I think it is. To do my part and help balance it out, I’ve become dedicated to producing work that tells the stories of humanity, beauty, and the connection we all share. Besides, pragmatically thinking, it’s the work that sells the best. It does mean, however, I’m working extra hard swimming against the tide of those prevailing standards. It’s hard for ALL the women and/or Right Brain Thinkers out there insisting their work is on target. Making the jump to the other side isn’t easy for either side. It takes practice. It takes a willingness to recognize that the other side has merit. Also, women have been trained to believe those benchmarks and sometimes do not recognize their work is good, so a clear trustworthy voice is key in new evaluations.
Conclusion:
The leads me to the conclusion that this isn’t a gender war after all. It’s simply about people using their “Art Brains.” As an oversimplified summation: Left-brain Thinkers tell us “what is” and they report what they see in society, the world, and nature. Their work looks for reasons, it pokes fun at reality, and it often strips culture of its shields and armor. Left brains seem to offer an outward seeking vision that reflects the culture and humanity. Right brains look inward.

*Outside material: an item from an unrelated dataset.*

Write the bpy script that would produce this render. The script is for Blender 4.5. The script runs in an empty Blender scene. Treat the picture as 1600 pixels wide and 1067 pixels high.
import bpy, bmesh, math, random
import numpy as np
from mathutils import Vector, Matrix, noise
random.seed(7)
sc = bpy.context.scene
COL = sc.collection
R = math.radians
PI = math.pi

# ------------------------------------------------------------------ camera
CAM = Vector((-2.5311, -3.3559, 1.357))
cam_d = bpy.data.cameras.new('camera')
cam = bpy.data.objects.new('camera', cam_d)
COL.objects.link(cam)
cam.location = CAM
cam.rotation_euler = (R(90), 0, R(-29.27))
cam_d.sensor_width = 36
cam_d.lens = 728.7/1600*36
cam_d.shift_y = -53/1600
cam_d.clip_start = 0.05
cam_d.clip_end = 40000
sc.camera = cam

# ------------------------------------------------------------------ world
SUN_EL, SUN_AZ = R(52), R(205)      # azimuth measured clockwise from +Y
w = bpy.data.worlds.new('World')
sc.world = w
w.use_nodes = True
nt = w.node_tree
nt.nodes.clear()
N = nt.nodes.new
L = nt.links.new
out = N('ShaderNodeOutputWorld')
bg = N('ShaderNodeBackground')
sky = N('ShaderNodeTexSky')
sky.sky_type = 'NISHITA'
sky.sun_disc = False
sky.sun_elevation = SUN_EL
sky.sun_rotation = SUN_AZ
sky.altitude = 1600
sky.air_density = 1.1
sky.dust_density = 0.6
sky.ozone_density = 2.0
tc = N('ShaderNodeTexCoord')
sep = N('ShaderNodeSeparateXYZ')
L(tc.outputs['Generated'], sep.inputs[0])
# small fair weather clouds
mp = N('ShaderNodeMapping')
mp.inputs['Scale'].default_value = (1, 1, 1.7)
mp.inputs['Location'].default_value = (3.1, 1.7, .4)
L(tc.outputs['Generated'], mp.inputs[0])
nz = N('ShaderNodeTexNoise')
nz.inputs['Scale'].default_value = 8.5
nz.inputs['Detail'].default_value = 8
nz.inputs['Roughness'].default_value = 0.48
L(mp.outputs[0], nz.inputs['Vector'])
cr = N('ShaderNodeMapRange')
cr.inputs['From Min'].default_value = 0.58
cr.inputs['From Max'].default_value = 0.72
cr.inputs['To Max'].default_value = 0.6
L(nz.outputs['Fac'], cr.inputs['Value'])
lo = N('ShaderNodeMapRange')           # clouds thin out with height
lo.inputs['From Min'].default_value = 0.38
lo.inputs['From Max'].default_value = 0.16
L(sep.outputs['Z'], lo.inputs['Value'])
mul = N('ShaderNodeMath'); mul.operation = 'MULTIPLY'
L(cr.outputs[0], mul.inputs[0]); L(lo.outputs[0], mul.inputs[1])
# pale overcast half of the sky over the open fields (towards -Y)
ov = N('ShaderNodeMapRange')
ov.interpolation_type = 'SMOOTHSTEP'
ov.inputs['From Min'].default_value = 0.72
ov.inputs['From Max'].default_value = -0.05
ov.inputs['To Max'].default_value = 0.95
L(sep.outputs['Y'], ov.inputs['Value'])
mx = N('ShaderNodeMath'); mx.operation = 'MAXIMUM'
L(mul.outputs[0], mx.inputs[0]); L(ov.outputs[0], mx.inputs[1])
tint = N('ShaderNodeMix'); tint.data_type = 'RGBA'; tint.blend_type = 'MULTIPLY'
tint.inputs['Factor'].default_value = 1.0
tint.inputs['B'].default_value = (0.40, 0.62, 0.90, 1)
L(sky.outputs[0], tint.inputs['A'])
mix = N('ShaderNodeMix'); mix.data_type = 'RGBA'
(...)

This means we need solutions that make it easy to start looking more critically at our standards of good work. We don’t want to accept substandard work but we don’t want to miss very good work simply because it flies in the face of what we’ve always accepted as good. Perhaps it’s time to look at being better than good. Let’s think about being more expansive and less dismissive. Right Brain artwork can appear abstract to Left Brain Thinkers. Right Brain Thinkers use an emotional language to create a composition which generally has a Big Picture approach to visual references, so it can scramble the comfortable logic people are used to.
The Right-sided brainiacs best reflect our culture’s inner voices. Those voices can project who we can become. They have the inner dialogue that encourages, nurtures, and pushes us to reach for dreams and stars. It's a whisper, or sometimes a shout. It speaks of gladness all bound up with a buoyant sense of faith, strength, and hope. This side of the brain so often speaks with the clearest voices of hope.
What Right Brainers need to do is simply insist the standards change to include our right-brained visions. Because together, the left and right brain perspectives, provide humanity with their complete treasure chest of creativity. That’s the REAL representation of our human condition. It’s like Pandora’s Box and from that box, the clear voice of Hope should never be dismissed.